Written request —
From the first line of the data below through the line holding "COL = SC.collection", output each line exactly and leave the pictures out.
╭─ Raw data
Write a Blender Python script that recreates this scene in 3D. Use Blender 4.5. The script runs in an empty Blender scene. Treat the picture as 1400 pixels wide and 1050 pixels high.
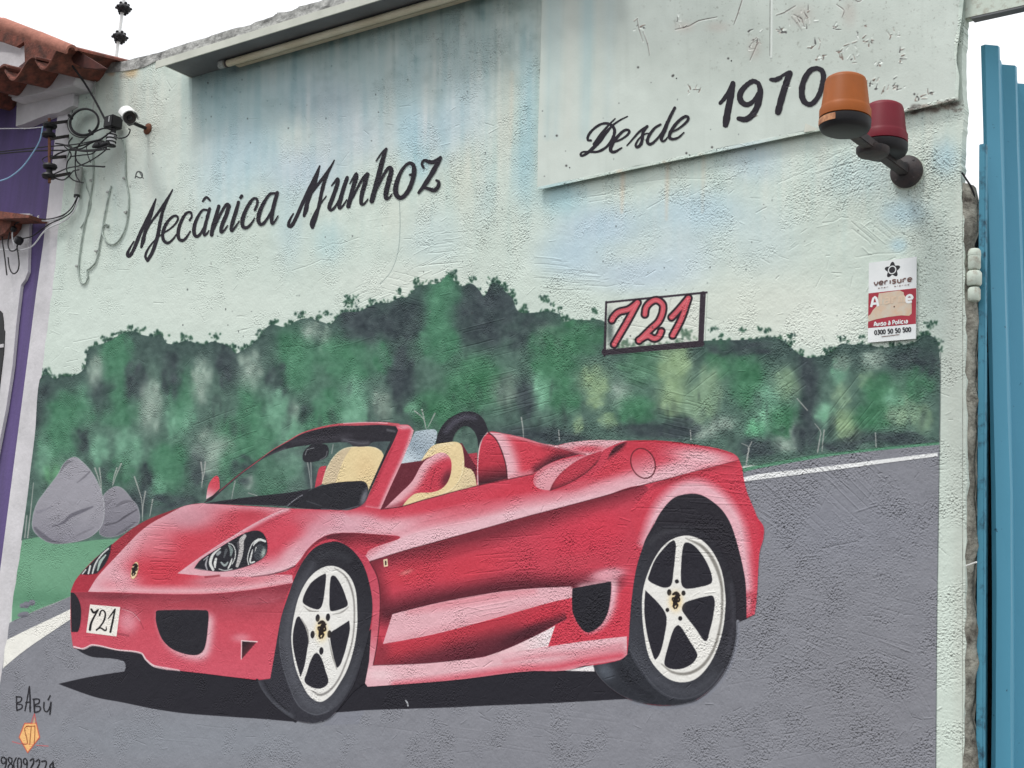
import bpy, bmesh, math, random
import numpy as np
from mathutils import Vector, Matrix
from mathutils.geometry import tessellate_polygon

rng = np.random.default_rng(7)
random.seed(7)
SC = bpy.context.scene
COL = SC.collection

# ------------------------------------------------------------------ camera, sky, sun, exposure
FPX, CX, CY = 2000.0, 700.0, 525.0            # focal length and centre measured on the 1400 x 1050 photograph
zc = np.array([690.0, 10375.0, -FPX]); zc /= np.linalg.norm(zc)
xc = np.array([2600.0, 225.0, FPX]); xc -= zc * (xc @ zc); xc /= np.linalg.norm(xc)
yc = np.cross(zc, xc)
RW = np.stack([xc, yc, zc])                   # camera -> world rotation
CAM = np.array([3.0449, -3.8518, 1.6])        # eye height, across the pavement; the wall face is the plane y = 0
cam = bpy.data.cameras.new('camera'); cam_o = bpy.data.objects.new('camera', cam); COL.objects.link(cam_o)
M4 = Matrix([list(RW[0]) + [CAM[0]], list(RW[1]) + [CAM[1]], list(RW[2]) + [CAM[2]], [0, 0, 0, 1]])
cam_o.matrix_world = M4
cam.sensor_width = 36.0; cam.lens = FPX / 1400.0 * 36.0; cam.clip_start = 0.05; cam.clip_end = 500
SC.camera = cam_o

SUN_EL, SUN_AZ = math.radians(64), math.radians(208)   # azimuth measured from +y, clockwise
w = bpy.data.worlds.new('World'); SC.world = w; w.use_nodes = True
nt = w.node_tree; nt.nodes.clear()
out = nt.nodes.new('ShaderNodeOutputWorld'); mixs = nt.nodes.new('ShaderNodeMixShader')
b1 = nt.nodes.new('ShaderNodeBackground'); b2 = nt.nodes.new('ShaderNodeBackground')
sky = nt.nodes.new('ShaderNodeTexSky'); sky.sky_type = 'NISHITA'; sky.sun_disc = False
sky.sun_elevation = SUN_EL; sky.sun_rotation = SUN_AZ
nt.links.new(sky.outputs[0], b1.inputs[0]); b1.inputs[1].default_value = 0.1
geo = nt.nodes.new('ShaderNodeTexCoord'); nz = nt.nodes.new('ShaderNodeTexNoise'); nz.inputs['Scale'].default_value = 3.0
nz.inputs['Detail'].default_value = 5
cr = nt.nodes.new('ShaderNodeValToRGB'); cr.color_ramp.elements[0].color = (0.88, 0.9, 0.93, 1); cr.color_ramp.elements[1].color = (1, 1, 1, 1)
nt.links.new(geo.outputs['Generated'], nz.inputs['Vector']); nt.links.new(nz.outputs['Fac'], cr.inputs[0])
nt.links.new(cr.outputs[0], b2.inputs[0])                                     # the white cloud deck of an overcast day, brighter overhead
sx = nt.nodes.new('ShaderNodeSeparateXYZ'); nt.links.new(geo.outputs['Generated'], sx.inputs[0])
ma = nt.nodes.new('ShaderNodeMath'); ma.operation = 'MULTIPLY_ADD'; ma.inputs[1].default_value = 1.05; ma.inputs[2].default_value = 0.68; ma.use_clamp = False
mx = nt.nodes.new('ShaderNodeMath'); mx.operation = 'MAXIMUM'; mx.inputs[1].default_value = 0.5
nt.links.new(sx.outputs['Z'], ma.inputs[0]); nt.links.new(ma.outputs[0], mx.inputs[0]); nt.links.new(mx.outputs[0], b2.inputs[1])
mixs.inputs[0].default_value = 0.9
nt.links.new(b1.outputs[0], mixs.inputs[1]); nt.links.new(b2.outputs[0], mixs.inputs[2]); nt.links.new(mixs.outputs[0], out.inputs[0])
sun = bpy.data.lights.new('sun', 'SUN'); sun.energy = 1.5; sun.angle = math.radians(12); sun.color = (1.0, 0.97, 0.93)
sun_o = bpy.data.objects.new('sun', sun); COL.objects.link(sun_o)
sd = Vector((math.sin(SUN_AZ) * math.cos(SUN_EL), math.cos(SUN_AZ) * math.cos(SUN_EL), math.sin(SUN_EL)))
sun_o.rotation_euler = sd.to_track_quat('Z', 'Y').to_euler(); sun_o.location = (0, -6, 9)
SC.view_settings.view_transform = 'Standard'; SC.view_settings.look = 'None'
SC.view_settings.exposure = 0.36; SC.view_settings.gamma = 1.0; SC.view_settings.use_curve_mapping = False

# ------------------------------------------------------------------ measuring helpers (photo point -> point on a plane of the place)
def W(px, py, Y=0.0):
    d = RW @ np.array([px - CX, CY - py, -FPX]); t = (Y - CAM[1]) / d[1]
    return CAM + t * d
def WX(px, py, X):
    d = RW @ np.array([px - CX, CY - py, -FPX]); t = (X - CAM[0]) / d[0]
    return CAM + t * d
def WV(px, py, Y=0.0): return Vector(W(px, py, Y))
def proj(P):
    c = (P - CAM) @ RW
    return np.stack([CX + FPX * c[..., 0] / -c[..., 2], CY - FPX * c[..., 1] / -c[..., 2]], -1)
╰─
Exercise response —
Write a Blender Python script that recreates this scene in 3D. Use Blender 4.5. The script runs in an empty Blender scene. Treat the picture as 1400 pixels wide and 1050 pixels high.
import bpy, bmesh, math, random
import numpy as np
from mathutils import Vector, Matrix
from mathutils.geometry import tessellate_polygon

rng = np.random.default_rng(7)
random.seed(7)
SC = bpy.context.scene
COL = SC.collection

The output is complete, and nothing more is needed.